Given exercise:
Pick out every line that holds the string "picture" and copy it.

Data provided:
=======

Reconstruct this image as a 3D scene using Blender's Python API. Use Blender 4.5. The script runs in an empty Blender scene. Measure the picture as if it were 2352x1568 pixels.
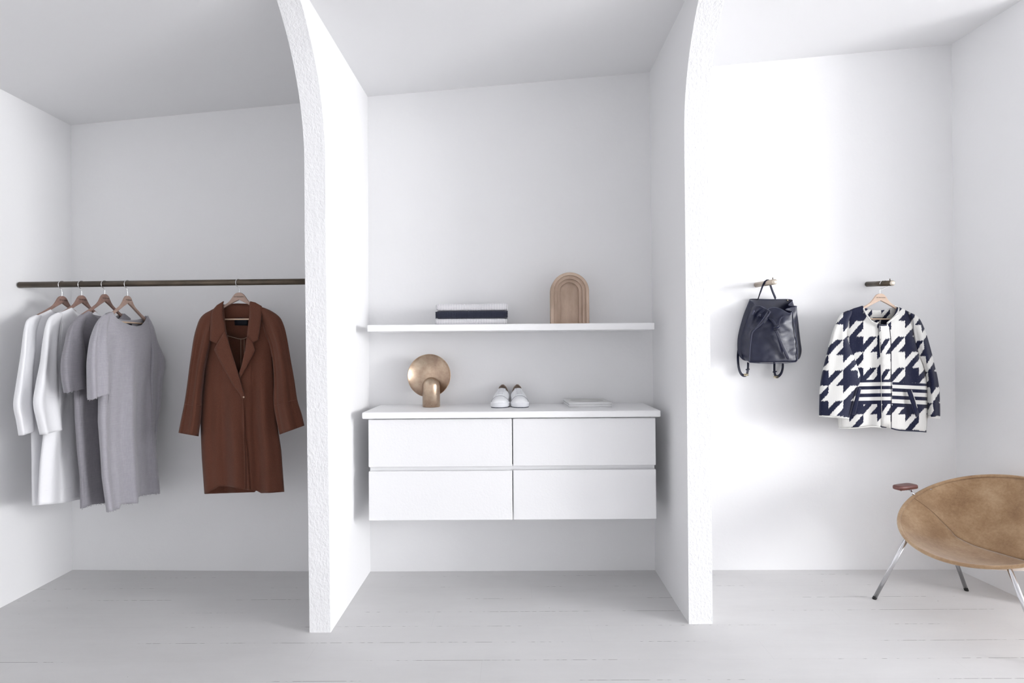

=======

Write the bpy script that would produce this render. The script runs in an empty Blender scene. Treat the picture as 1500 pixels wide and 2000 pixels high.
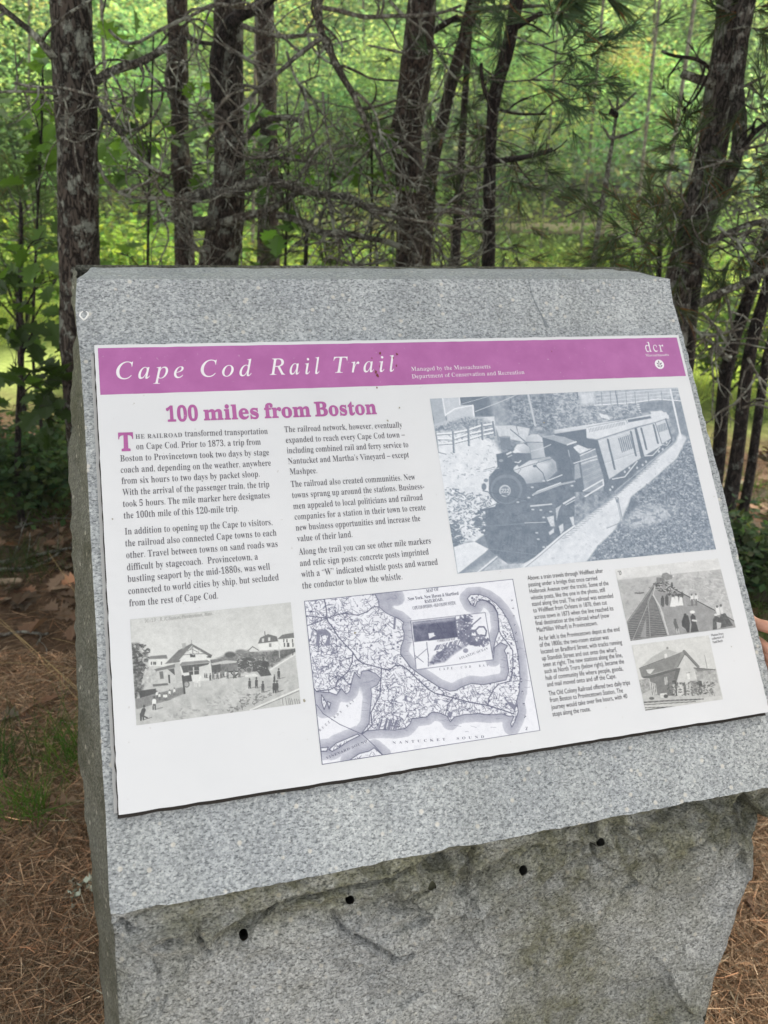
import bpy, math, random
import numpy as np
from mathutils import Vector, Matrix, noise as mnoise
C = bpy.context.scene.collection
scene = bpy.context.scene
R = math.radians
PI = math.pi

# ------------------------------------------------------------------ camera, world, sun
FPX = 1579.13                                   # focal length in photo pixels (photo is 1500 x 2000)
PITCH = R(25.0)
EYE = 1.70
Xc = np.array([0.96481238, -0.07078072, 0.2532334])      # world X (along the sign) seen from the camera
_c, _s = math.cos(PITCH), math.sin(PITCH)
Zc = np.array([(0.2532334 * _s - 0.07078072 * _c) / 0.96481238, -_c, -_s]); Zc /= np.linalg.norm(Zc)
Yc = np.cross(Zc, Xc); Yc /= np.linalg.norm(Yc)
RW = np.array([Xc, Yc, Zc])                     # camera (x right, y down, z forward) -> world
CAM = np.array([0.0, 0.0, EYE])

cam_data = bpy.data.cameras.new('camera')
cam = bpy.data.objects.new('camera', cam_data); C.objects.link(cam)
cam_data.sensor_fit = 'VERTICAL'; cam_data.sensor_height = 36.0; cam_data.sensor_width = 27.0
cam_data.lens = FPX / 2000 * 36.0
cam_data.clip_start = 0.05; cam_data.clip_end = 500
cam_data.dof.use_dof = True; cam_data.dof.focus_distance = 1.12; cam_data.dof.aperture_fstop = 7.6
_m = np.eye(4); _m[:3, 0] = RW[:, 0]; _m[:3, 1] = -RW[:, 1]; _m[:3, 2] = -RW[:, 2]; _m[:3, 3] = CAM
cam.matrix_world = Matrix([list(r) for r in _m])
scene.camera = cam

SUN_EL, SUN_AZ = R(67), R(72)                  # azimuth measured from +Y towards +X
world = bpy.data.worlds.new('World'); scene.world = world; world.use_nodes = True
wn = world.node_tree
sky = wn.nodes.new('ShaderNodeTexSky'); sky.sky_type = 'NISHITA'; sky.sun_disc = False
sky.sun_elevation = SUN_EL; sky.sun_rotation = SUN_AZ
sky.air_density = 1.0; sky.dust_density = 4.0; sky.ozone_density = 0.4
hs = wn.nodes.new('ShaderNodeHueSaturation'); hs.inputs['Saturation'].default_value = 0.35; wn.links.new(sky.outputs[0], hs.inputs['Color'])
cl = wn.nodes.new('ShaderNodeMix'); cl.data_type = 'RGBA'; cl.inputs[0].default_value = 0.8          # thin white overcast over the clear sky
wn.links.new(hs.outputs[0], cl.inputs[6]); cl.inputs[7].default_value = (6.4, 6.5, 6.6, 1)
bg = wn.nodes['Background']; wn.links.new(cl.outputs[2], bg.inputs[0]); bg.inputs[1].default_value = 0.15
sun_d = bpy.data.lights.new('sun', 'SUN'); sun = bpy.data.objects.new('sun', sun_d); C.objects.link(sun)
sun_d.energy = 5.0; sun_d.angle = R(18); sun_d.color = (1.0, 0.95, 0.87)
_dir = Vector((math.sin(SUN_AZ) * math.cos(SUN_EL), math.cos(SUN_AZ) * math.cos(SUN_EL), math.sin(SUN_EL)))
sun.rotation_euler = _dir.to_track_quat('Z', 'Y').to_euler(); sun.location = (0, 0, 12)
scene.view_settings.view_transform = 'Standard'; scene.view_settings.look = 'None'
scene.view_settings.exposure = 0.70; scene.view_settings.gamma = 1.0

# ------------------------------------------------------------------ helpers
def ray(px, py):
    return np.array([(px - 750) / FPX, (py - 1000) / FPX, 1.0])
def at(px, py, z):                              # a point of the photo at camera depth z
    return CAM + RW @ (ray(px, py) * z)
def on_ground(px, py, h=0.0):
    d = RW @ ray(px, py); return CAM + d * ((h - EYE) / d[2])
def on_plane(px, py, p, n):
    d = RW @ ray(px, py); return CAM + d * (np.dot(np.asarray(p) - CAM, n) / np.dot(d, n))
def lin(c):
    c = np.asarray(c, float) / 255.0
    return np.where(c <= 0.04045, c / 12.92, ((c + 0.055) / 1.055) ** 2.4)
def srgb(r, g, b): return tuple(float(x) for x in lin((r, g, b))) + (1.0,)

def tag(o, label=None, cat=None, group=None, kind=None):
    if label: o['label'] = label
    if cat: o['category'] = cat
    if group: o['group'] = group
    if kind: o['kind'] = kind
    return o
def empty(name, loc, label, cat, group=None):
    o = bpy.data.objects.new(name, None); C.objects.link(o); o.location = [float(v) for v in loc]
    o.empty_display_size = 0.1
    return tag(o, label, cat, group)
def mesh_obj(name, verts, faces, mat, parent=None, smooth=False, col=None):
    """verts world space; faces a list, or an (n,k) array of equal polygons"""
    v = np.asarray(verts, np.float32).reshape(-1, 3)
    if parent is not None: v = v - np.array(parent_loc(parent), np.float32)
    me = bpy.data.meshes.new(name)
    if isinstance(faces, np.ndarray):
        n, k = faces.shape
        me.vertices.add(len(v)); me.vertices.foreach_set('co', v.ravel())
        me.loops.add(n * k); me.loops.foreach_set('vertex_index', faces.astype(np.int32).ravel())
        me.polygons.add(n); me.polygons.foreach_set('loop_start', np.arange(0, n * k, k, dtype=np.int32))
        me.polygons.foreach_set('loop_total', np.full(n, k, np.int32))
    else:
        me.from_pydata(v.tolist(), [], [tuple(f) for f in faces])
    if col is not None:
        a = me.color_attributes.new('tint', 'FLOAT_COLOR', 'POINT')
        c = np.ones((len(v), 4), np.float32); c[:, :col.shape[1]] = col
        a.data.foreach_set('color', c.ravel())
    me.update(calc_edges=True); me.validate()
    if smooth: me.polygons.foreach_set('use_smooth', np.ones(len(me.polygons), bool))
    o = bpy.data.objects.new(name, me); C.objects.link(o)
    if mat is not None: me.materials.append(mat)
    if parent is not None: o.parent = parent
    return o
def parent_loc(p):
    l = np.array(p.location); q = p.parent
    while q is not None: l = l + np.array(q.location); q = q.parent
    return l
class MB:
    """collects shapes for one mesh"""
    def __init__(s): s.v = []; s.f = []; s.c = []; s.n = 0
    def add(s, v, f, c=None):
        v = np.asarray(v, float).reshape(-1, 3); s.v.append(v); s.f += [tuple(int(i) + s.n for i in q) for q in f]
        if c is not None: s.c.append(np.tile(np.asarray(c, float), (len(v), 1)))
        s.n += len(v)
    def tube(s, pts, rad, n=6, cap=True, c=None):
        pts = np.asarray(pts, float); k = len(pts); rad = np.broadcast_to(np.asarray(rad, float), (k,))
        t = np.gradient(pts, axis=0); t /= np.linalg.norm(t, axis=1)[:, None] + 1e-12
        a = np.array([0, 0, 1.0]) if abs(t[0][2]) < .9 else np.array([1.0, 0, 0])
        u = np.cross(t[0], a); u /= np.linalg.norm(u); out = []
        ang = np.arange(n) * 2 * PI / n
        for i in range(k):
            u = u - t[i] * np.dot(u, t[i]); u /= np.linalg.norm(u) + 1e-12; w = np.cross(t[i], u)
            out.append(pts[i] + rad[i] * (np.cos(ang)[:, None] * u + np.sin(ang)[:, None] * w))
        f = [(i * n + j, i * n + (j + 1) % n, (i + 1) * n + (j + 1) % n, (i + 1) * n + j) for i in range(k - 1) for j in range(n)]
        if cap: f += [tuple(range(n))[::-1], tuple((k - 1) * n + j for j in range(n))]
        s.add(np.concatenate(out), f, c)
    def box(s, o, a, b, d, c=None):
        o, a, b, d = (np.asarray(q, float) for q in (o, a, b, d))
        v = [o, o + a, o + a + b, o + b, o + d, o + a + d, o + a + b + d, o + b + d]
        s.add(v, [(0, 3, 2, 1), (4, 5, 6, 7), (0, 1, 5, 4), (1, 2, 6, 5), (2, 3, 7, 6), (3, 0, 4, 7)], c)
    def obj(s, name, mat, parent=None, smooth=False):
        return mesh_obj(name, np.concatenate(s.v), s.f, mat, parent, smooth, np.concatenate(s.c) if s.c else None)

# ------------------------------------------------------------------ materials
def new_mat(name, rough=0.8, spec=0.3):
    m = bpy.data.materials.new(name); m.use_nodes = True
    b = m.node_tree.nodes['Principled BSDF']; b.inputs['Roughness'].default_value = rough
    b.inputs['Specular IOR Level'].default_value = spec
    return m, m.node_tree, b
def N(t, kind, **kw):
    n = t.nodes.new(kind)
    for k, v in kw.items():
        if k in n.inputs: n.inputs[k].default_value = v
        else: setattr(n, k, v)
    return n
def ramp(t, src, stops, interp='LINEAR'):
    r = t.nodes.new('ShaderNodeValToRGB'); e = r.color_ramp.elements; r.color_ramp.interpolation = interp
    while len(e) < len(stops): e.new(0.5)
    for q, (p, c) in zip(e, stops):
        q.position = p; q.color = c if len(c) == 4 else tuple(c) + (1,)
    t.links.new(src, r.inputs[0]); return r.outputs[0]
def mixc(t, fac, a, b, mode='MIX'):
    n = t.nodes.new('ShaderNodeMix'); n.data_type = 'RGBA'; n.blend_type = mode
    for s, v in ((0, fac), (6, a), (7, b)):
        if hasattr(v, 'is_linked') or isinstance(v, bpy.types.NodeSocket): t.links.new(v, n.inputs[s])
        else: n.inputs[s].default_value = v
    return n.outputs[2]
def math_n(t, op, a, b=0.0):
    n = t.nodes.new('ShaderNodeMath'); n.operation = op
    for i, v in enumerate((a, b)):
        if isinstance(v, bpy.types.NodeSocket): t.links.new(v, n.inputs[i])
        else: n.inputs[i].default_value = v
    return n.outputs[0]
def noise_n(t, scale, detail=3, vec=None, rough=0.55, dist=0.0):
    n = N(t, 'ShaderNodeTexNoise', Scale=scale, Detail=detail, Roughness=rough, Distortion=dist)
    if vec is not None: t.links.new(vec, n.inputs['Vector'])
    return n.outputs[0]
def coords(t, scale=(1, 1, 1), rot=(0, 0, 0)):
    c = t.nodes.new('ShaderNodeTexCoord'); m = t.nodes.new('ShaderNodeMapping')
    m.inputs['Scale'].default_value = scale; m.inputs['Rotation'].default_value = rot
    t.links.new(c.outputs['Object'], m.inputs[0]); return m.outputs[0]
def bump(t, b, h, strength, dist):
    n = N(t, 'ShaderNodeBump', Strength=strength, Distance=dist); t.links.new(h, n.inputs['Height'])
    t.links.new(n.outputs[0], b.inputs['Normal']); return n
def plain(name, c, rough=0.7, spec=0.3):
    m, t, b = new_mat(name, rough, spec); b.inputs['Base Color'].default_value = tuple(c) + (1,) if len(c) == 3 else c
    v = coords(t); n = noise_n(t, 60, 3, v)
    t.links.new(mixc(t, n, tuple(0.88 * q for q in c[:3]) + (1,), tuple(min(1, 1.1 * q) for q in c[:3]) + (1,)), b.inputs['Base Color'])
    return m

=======

Solution:
Reconstruct this image as a 3D scene using Blender's Python API. Use Blender 4.5. The script runs in an empty Blender scene. Measure the picture as if it were 2352x1568 pixels.
Write the bpy script that would produce this render. The script runs in an empty Blender scene. Treat the picture as 1500 pixels wide and 2000 pixels high.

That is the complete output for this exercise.